三日坊主日記

本を読んだり、映画を見たり、宗教を考えたり、死刑や厳罰化を危惧したり。

死刑について考える12 再犯と更正

2008年02月06日 | 死刑

10歳の娘を強姦されて殺されたラーソン夫人は委員会でこう証言した。
「遺族の最大の恐れは、私たちの子どもや最愛の者を殺した殺人犯が、いつか釈放されるのではないかということです」
「他の人たちに危険が及ばないように、殺人犯を街から遠ざけてほしいのです。

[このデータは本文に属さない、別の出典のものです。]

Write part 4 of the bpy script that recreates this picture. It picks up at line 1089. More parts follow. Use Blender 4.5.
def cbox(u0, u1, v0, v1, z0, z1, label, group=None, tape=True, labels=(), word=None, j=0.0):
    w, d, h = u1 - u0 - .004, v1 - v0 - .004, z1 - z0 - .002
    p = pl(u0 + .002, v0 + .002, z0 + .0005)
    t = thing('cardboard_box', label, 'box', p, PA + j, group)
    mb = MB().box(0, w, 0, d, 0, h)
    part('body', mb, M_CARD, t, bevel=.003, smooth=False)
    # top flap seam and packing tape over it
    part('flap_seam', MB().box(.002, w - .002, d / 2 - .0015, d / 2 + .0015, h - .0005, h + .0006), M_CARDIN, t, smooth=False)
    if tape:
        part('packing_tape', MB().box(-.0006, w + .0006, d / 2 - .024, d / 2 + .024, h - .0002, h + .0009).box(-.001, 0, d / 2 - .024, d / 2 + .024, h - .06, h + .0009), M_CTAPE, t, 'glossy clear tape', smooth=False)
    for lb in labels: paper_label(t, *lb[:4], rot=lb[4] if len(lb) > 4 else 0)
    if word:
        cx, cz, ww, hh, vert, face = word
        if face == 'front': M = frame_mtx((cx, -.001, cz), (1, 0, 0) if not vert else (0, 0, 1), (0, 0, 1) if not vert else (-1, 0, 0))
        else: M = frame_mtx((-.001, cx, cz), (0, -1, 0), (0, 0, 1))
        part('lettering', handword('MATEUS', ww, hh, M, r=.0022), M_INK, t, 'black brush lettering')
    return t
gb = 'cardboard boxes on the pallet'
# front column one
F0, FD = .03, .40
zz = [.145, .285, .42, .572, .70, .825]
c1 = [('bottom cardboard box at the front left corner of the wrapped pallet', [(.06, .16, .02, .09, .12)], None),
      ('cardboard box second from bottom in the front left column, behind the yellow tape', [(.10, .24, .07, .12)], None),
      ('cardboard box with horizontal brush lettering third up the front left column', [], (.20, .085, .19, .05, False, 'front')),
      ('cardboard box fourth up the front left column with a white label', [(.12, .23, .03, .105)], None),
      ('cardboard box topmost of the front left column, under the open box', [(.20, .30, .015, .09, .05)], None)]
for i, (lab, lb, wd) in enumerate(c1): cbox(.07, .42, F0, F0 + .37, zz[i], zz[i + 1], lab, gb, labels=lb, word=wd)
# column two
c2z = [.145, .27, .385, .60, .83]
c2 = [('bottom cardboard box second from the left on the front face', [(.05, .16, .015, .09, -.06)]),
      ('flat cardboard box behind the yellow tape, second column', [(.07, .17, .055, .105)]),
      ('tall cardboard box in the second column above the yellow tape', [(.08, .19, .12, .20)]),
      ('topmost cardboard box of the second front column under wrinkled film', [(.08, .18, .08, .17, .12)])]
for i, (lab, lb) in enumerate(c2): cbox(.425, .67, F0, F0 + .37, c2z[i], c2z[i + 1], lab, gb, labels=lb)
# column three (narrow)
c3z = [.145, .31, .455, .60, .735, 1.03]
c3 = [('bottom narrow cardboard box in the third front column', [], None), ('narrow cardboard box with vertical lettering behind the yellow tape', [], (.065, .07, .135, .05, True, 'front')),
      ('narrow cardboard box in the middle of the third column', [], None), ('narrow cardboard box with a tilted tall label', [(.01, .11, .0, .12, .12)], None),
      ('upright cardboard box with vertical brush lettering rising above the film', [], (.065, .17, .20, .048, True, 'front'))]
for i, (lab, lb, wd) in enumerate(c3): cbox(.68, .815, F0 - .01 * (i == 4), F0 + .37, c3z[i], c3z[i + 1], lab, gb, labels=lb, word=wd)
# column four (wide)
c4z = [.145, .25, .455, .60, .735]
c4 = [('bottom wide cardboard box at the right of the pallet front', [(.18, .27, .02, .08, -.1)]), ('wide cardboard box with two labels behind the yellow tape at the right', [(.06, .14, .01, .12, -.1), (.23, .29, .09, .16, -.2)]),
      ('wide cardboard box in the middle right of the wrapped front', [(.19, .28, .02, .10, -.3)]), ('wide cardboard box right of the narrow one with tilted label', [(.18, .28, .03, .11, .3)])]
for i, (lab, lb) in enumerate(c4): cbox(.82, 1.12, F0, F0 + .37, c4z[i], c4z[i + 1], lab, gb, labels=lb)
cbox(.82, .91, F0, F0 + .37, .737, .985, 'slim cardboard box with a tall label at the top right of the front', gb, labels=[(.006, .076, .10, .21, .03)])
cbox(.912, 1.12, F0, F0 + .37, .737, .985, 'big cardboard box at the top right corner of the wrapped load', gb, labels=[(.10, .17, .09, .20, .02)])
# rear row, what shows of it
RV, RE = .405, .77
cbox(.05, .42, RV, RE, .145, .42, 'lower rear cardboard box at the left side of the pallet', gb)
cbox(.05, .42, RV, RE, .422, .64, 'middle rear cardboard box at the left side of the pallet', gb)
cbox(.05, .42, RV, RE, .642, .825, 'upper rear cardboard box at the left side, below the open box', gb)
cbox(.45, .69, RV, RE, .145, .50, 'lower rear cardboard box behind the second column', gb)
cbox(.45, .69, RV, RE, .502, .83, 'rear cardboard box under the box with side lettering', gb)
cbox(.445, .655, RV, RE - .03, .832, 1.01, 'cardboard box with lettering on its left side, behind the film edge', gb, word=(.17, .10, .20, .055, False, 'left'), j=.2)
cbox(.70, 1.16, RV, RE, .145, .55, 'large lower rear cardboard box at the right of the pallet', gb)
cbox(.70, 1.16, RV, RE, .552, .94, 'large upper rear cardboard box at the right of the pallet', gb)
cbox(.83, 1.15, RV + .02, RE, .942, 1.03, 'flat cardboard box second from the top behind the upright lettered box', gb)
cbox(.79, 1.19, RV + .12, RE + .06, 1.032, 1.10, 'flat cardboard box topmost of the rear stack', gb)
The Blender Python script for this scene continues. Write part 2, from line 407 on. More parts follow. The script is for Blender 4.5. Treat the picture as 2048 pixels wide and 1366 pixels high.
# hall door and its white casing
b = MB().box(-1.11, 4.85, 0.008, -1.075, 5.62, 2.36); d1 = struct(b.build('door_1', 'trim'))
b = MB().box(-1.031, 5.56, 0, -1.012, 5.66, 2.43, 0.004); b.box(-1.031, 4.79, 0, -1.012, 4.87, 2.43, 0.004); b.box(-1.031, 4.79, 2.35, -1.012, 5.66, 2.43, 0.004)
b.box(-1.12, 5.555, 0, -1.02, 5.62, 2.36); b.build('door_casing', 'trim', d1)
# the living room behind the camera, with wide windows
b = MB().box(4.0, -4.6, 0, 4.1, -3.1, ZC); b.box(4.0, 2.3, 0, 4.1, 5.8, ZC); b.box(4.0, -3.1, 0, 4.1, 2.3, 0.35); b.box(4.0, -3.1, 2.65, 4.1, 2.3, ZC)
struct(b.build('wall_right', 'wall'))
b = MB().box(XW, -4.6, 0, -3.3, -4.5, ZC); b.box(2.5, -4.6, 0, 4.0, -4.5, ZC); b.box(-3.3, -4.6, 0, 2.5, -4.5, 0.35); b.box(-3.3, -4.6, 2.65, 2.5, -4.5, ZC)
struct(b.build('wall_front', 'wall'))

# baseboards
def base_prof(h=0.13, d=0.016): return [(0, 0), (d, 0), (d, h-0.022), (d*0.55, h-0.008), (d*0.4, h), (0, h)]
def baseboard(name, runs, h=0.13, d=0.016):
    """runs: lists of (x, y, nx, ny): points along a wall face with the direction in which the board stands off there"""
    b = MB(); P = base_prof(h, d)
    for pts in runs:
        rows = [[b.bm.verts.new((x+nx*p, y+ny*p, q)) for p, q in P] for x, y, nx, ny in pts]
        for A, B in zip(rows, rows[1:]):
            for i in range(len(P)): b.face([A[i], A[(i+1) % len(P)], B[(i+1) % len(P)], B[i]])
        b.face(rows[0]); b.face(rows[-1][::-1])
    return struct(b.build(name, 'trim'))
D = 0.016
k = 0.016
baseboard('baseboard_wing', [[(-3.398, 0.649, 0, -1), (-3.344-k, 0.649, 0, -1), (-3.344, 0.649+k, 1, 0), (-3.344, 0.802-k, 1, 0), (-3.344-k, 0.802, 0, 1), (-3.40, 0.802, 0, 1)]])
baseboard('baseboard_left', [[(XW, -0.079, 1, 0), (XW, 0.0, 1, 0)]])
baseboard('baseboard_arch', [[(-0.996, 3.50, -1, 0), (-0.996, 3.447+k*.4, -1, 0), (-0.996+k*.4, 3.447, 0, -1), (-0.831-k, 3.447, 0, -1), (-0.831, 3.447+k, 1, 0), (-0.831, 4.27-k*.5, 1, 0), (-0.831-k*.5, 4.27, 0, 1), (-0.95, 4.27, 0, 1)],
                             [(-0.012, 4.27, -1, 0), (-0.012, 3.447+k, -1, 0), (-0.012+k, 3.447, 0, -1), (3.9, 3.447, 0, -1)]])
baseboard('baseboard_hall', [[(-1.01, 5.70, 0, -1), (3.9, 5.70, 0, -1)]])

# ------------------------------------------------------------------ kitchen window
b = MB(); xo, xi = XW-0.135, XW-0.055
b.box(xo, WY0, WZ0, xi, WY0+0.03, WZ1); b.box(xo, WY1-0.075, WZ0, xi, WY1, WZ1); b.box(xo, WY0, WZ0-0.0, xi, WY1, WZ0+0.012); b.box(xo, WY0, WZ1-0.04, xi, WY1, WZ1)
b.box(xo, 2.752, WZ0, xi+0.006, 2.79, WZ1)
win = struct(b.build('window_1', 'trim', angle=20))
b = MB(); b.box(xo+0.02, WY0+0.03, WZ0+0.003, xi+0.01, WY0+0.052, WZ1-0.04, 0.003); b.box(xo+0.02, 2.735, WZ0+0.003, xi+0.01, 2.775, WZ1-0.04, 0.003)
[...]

私たちの多くにとって正義とは、殺人者が二度と再び人を殺すのではないかと心配しなくて済む、ということなのです」
(スコット・トゥロー『極刑』)

殺人犯が再犯したら誰が責任を取るんだということになる。
その際、こんなことが許されていいのか、といった論調で語られ、またそのほうが感情に訴えるから説得力がある。
しかし、犯罪を減らし、再犯を防ぐためには単なる感情論では何もならない。
刑務所や少年院で矯正のためにどういうプログラムをすべきか、刑務所から出てどうしたらいいのか、そうしたことこそ論じられるべきだと思う。
たとえば、薬物中毒の場合、ダルクやNAといった施設や自助グループがあることを教え、在所中から手紙のやりとりをするといったことが大切だし、そうした施設やグループがない地域には早急に作るべきである。

死刑を廃止すべきだというと、凶悪犯を野放しにするのかと言う人がいる。
死刑を廃止したなら、死刑相当の犯罪を犯した人は無期刑になるわけで、即釈放されるわけではない。
実際のところ、無期刑で仮釈放になった人が再犯するのは、ここ数年では0から1人である。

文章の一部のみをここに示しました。